China is one of the players that recognizes this business opportunity and is using it within a multi-tier strategy. The Chinese government is calling for a national development program for autonomous and electric vehicles, bypassing the mass production of fossil-fuel-based automobiles. With this strategic move, it hopes to accomplish three things: (1) establish a Chinese automotive industry, (2) address the country’s substantial problems with carbon-based pollution by “going electric” and (3) leverage the creation of an electric and self-driving vehicles industry to stimulate the underlying semiconductor infrastructure in China.

Autonomous vehicles will drive several segments of the semiconductor industry. In addition to image sensors, massive amounts of computing power and high-bandwidth memory are needed for fully automated driving, as noted by Kevin Tran, director of automotive technical marketing for SK hynix, at a recent SEMI-sponsored industry forum. He identified GDDR5/LPDDR5 memories as potential next-generation solutions for this application.

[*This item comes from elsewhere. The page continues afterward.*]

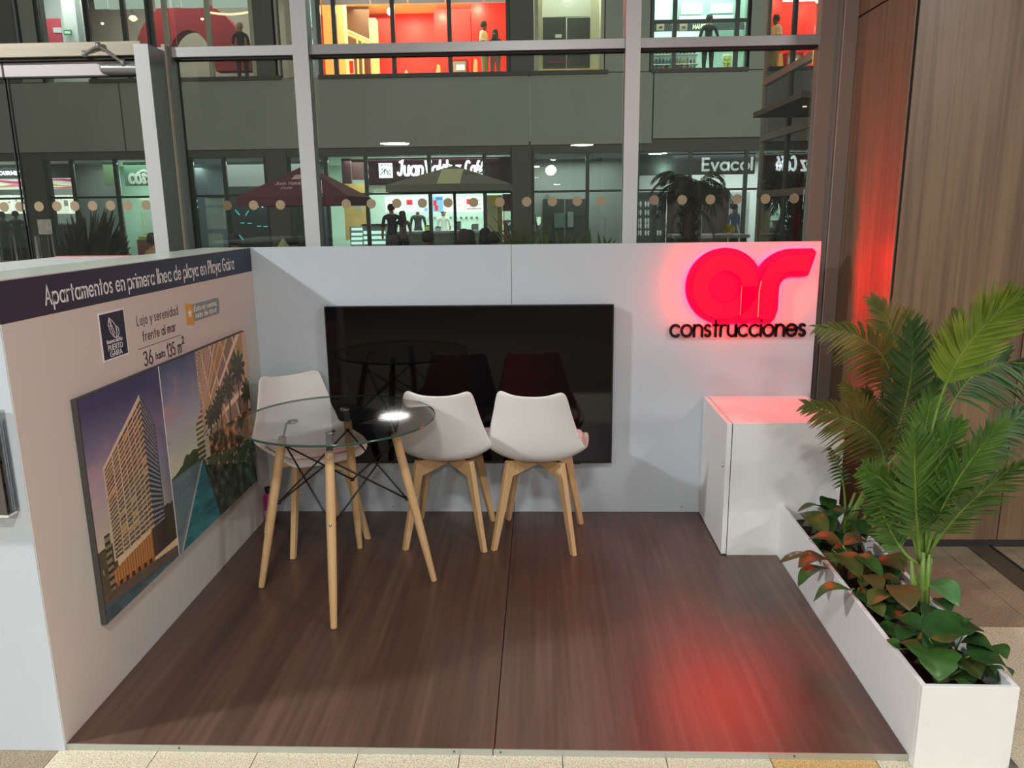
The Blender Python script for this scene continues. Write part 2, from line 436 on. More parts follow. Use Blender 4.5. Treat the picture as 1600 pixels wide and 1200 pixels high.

What may not be needed are steering wheels, since mobile computer systems will be used to operate driverless vehicles. But what other changes could self-driving cars bring? For instance, when automobiles come with built-in robot chauffeurs, will drunk driving become a thing of the past? Or will over-imbibing become more prevalent since we’ll be able to “sleep it off” on the drive home?

Will there be a steep reduction in traffic accidents? And if so, how will this affect the insurance industry and the rates that we all pay today?

Will traffic jams be relegated to the past? How might morning commutes filled with self-driving vehicles influence the number of jobs for traffic cops and mass-transit drivers?

While the growing electronics content in cars is sure to increase demand for semiconductors, how will the production of autonomous cars impact the automotive industry? Will vehicle manufacturing become so akin to smart phone assembly that industry pioneer Henry Ford would not recognize the automobile factories of tomorrow?

Or will self-driving cars and the interstate highway grid go the way of short-lived IC technology nodes and be quickly supplanted by hyperloops, already in development by the likes of Virgin Hyperloop One and SpaceX?

Hey, the light has changed. Time to move forward.